James A. Washington

Have you ever wondered how a lawyer feels who knows his or her client is guilty of a crime, but is able to get that person off based on a legal technicality? According to our legal system, the person is innocent. But actually, morally, that person is as guilty as, shall we say, sin. 

This must have been one of the most important issues being debated by the traditional Jew of Christ’s time and those early Christians who chose to follow Him. This is probably the focal point of what got Him crucified and the focal point of many a debate today.

When Jesus was trying to get the Pharisees and the Sadducees to understand that the will of God was more important than the strict traditional interpretation of the Law of Moses, they were more interested in being right than being moral. Thus, you nullify the Word of God for the sake of your tradition.

“You hypocrites! Isaiah was right when he prophesied about you: ‘These people honor me with their lips, but their hearts are far from me. They worship me in vain; their teachings are but rules taught by men.” Matthew 15:6-9. 

Throughout the New Testament, Jesus tells us He is the fulfillment of the Law. He is the embodiment of God’s Word. He is the point, not the rule. The point of law is to protect the innocent, punish the guilty and thereby preserve the social and political order of man. Technicality or not, the law was never intended to let a murderer go free.

The point of God’s Word is that Christ is indeed His Son, risen from the dead, who died for our original sin and through Whom we have obtained everlasting life. Out of love and compassion for our fellow man, out of service in God’s name, out of honoring Him will we, too, fulfill our purpose here on earth.
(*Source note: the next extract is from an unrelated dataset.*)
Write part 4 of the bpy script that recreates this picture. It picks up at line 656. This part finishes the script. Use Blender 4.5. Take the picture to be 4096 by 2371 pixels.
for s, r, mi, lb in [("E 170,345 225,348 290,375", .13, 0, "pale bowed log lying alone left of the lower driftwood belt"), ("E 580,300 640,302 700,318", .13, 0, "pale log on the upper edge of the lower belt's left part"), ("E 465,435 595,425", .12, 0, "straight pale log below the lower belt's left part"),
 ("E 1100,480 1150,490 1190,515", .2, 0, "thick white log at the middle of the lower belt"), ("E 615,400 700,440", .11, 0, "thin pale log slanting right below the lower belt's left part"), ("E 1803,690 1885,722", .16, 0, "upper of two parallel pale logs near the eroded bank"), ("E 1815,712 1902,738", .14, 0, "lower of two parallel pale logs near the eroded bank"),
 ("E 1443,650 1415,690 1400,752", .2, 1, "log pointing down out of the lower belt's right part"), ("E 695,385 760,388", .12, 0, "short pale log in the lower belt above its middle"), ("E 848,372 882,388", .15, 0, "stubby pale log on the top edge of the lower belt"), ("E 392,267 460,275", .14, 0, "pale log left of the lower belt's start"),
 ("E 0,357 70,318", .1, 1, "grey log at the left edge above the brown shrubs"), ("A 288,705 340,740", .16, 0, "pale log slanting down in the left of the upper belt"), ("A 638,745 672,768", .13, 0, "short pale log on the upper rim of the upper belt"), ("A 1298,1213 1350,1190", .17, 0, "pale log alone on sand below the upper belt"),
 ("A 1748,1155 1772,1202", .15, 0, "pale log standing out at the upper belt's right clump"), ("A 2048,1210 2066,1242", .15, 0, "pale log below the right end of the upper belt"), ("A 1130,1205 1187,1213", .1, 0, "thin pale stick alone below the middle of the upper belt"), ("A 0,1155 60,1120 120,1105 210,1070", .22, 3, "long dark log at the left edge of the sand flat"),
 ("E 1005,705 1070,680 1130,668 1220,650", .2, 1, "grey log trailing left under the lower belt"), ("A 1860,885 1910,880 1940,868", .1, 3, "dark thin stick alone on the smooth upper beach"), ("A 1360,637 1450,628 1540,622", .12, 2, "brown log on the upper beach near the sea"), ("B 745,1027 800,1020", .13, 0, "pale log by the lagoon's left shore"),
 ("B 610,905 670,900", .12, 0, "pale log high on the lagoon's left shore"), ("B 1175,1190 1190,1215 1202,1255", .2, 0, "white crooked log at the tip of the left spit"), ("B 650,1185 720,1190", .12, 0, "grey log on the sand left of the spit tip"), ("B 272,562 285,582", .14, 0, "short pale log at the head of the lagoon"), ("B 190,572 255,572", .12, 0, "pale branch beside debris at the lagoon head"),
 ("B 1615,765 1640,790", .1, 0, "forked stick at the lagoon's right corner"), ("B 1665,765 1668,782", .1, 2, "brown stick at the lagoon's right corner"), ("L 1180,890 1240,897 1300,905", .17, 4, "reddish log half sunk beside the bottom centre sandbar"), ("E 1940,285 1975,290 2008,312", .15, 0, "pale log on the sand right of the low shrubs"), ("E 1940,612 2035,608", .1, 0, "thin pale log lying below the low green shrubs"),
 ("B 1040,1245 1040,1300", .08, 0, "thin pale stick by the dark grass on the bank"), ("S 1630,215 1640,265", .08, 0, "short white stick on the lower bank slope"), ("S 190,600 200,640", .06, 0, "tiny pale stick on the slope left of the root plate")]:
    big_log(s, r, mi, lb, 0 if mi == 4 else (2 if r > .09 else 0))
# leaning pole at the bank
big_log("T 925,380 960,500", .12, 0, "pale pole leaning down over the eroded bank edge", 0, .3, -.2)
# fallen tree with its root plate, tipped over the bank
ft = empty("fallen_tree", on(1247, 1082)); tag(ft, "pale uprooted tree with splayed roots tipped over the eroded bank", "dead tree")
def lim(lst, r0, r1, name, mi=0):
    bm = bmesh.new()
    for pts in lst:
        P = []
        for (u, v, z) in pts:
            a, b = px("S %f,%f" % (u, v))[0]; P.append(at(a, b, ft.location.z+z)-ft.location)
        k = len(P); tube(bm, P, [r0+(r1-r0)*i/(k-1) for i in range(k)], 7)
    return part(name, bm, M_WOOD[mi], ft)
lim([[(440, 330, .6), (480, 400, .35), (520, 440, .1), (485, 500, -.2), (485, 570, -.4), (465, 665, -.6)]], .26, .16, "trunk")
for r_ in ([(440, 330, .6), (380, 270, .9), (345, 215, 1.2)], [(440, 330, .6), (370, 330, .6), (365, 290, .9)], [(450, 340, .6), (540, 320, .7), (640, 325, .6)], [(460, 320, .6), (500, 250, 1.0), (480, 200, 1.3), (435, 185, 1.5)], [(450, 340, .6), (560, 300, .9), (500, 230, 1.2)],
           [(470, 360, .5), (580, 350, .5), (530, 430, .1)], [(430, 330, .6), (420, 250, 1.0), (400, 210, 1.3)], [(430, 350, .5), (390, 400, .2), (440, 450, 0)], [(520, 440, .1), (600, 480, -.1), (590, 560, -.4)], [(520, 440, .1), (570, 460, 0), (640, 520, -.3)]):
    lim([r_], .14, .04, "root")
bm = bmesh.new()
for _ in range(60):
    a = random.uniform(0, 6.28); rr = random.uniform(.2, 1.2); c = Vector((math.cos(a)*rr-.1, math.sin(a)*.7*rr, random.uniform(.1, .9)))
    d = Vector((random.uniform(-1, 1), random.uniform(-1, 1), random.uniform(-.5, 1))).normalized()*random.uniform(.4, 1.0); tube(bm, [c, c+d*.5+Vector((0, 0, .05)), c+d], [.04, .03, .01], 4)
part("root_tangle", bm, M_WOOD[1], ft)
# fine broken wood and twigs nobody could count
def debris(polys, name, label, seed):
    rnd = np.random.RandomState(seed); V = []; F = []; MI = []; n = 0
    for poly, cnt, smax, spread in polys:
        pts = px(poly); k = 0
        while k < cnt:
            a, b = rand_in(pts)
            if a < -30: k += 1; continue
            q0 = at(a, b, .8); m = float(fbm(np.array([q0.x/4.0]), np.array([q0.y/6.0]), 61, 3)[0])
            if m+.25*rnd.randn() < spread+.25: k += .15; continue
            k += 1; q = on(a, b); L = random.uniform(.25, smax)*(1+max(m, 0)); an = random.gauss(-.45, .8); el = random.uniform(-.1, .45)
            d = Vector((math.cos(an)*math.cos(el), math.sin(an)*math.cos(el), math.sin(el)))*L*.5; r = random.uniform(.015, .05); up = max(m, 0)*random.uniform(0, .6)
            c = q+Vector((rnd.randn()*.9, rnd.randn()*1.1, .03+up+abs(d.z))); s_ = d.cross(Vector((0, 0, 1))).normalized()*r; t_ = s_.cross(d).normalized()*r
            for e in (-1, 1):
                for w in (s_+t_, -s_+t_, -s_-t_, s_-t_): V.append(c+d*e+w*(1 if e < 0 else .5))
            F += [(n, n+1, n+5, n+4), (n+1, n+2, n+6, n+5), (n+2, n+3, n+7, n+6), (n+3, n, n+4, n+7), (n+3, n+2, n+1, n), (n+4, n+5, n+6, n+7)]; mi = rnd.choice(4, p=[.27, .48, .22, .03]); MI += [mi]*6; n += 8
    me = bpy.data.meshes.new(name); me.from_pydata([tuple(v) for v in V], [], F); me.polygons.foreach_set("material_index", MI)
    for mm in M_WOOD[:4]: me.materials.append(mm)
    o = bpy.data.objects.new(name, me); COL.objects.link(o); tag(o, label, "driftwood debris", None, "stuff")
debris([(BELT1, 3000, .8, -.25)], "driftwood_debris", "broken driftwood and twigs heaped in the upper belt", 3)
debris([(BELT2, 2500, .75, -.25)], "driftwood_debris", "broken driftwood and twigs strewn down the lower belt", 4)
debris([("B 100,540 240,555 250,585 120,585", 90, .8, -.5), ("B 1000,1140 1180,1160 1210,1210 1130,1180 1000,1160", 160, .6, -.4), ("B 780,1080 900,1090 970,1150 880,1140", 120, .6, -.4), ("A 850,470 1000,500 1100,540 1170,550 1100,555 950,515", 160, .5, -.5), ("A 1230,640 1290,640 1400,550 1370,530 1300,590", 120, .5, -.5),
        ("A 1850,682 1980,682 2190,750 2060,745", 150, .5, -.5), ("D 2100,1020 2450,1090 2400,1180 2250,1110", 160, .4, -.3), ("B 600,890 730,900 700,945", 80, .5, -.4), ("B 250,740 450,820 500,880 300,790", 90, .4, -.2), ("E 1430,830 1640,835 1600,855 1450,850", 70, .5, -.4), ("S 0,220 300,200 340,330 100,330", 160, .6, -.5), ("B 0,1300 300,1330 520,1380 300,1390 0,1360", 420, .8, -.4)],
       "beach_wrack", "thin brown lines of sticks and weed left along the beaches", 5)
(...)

Law or no law, the Word of God was never intended to punish the pure of heart when acting on behalf of the Almighty. So, Jesus was constantly at odds with the religious scholars of His times (you know, church folk) about the literal interpretation of the Law of Moses versus the holy activities of serving the Lord. Hence his parables were constantly illustrating to those who would listen that, yes, you might be right, but according to the will of God, what’s your point?

Can’t you hear Jesus imploring the traditionalists with, “Okay! You’re right. Technically I shouldn’t be healing the sick, giving sight to the blind, feeding the hungry and teaching the gospel on the Sabbath. But what are you arguing about? Why are you so angry? I’m merely doing my Daddy’s will. It seems you’re more interested in being politically correct than you are in bringing the righteous closer to God. So what you gone do, crucify me?”

Play by the rules. But, remember, don’t ever forget the point.